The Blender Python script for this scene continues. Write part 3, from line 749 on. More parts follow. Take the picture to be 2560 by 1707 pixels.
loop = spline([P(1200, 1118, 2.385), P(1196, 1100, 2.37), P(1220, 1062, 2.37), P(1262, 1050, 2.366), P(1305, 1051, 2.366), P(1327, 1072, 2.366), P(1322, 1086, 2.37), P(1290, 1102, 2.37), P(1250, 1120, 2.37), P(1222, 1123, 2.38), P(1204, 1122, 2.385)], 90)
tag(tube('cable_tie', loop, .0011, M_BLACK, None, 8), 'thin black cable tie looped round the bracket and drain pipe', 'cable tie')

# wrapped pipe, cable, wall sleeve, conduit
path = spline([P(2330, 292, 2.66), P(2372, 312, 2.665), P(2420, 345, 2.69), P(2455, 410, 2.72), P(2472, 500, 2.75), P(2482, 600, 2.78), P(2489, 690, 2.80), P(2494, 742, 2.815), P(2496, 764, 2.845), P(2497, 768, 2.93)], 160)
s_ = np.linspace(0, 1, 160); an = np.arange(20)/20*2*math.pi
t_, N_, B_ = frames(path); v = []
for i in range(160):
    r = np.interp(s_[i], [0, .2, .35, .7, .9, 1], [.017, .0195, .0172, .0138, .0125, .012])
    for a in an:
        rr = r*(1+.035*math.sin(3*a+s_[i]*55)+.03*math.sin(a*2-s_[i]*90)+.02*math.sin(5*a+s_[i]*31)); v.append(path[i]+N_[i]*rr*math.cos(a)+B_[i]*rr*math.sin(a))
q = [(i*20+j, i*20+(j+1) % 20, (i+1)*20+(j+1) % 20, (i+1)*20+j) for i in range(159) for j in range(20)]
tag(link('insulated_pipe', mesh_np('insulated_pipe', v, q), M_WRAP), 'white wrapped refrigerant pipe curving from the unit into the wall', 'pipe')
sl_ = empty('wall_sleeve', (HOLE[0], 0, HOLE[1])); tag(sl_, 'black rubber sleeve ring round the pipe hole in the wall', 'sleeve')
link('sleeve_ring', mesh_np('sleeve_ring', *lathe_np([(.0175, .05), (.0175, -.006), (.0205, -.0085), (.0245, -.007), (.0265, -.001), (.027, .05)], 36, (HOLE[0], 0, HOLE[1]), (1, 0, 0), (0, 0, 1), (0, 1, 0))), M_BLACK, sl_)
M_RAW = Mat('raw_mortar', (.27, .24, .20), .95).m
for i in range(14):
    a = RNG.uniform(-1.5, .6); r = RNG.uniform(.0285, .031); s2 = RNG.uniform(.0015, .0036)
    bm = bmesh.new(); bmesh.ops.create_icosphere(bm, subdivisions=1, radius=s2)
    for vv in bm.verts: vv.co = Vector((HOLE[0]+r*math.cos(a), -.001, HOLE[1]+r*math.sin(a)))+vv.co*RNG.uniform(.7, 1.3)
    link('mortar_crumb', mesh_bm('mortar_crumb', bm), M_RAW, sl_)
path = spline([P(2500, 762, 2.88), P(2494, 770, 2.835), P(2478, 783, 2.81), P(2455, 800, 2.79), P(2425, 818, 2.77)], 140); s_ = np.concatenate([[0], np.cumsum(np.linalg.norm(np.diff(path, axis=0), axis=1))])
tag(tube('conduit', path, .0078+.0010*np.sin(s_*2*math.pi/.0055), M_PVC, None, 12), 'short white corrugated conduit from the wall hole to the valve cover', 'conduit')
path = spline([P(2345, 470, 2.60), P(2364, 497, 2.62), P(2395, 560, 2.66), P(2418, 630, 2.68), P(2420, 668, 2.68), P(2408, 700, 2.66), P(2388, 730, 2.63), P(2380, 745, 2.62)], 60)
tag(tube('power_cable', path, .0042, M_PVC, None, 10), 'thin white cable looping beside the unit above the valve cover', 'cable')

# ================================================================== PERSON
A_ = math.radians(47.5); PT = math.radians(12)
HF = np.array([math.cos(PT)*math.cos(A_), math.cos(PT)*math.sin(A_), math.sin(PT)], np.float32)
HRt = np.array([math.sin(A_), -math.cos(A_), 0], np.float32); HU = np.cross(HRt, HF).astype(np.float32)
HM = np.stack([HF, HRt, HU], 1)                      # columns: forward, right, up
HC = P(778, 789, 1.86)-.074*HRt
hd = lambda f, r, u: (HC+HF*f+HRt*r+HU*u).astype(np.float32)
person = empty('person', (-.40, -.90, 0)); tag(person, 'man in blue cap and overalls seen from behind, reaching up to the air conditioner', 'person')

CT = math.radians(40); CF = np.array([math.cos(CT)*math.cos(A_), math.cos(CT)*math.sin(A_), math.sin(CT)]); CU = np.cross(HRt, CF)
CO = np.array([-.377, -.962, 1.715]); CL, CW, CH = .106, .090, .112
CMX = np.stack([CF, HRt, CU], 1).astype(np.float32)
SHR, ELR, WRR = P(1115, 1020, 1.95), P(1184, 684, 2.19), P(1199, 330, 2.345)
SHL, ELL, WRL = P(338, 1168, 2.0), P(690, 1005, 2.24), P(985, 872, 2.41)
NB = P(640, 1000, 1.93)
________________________
*Stated task*.
Begin with the first line of the listing and copy exactly through the line that contains "tag(tube('cable_tie', loop, .0011, M_BLACK, None, 8), 'thin", please, keeping both ends and leaving out everything after.

*The output*.
The Blender Python script for this scene continues. Write part 3, from line 749 on. More parts follow. Take the picture to be 2560 by 1707 pixels.
loop = spline([P(1200, 1118, 2.385), P(1196, 1100, 2.37), P(1220, 1062, 2.37), P(1262, 1050, 2.366), P(1305, 1051, 2.366), P(1327, 1072, 2.366), P(1322, 1086, 2.37), P(1290, 1102, 2.37), P(1250, 1120, 2.37), P(1222, 1123, 2.38), P(1204, 1122, 2.385)], 90)
tag(tube('cable_tie', loop, .0011, M_BLACK, None, 8), 'thin black cable tie looped round the bracket and drain pipe', 'cable tie')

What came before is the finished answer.